In an exclusive interview with the China Daily, the president said, “I think the US is an important country in the world and so is Pakistan. We have mutual interests. Slowly but surely we will get back to normal relations.”

 

The remarks come in the wake of US Defence Secretary Leon Panetta’s cold remarks in Kabul to the effect that Washington was “reaching the limits of its patience” with Pakistan on the issue of militant safe havens on the Pakistani side of the border.

 

On Wednesday Panetta said that the US would continue to battle militants in Pakistan’s tribal regions despite complaints from Islamabad that drone strikes violated the country’s sovereignty and created a sense of anti-Americanism.

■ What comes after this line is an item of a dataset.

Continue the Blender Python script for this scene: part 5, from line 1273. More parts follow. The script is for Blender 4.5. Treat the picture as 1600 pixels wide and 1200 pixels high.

Analysts say Panetta’s statement shows the level of mistrust between the two allies in their war on terror.

 

In response to a question regarding his opinion of Panetta’s remarks, President Zardari said, “I think sometimes politicians speak for political reasons. It is an election year in the US. Most of the comments coming from the US are based on their internal political condition.”

 

“Nobody understands the effects of the war on Pakistan. We have lost 40,000 people and economic growth from terrorist attacks and activities,” maintained the president. “We are victims of terror. It seems like Pakistan is abetting terrorists, but it is the wrong perception.”

 

President Zardari attended the annual leaders’ summit of the Shanghai Cooperation Organisation in Beijing, of which Pakistan is an observer — along with India, Iran, Afghanistan and Mongolia. The bloc reached several landmark agreements on political, economic and security co-operation during the SCO Beijing summit, which also set the blueprint for the bloc’s future.

 

“The SCO is going to be the region’s economic engine in the future,” President Zardari said, adding that he had “high expectations” of the organisation. “The SCO is very young, and obviously it is taking its own time to grow. But it shows the world that this is the path we’re taking. Today, the economic and financial stability of nations is the way forward. In this way, the region can benefit from each others’ strengths and come to the aid of each others’ weaknesses,” he said.

 

Pakistan has enjoyed close co-operation with the SCO and China in recent years in the fields of security and economic co-operation. “I expect all of us to come to a common understanding over political views and the challenges that face our nations,” said the president.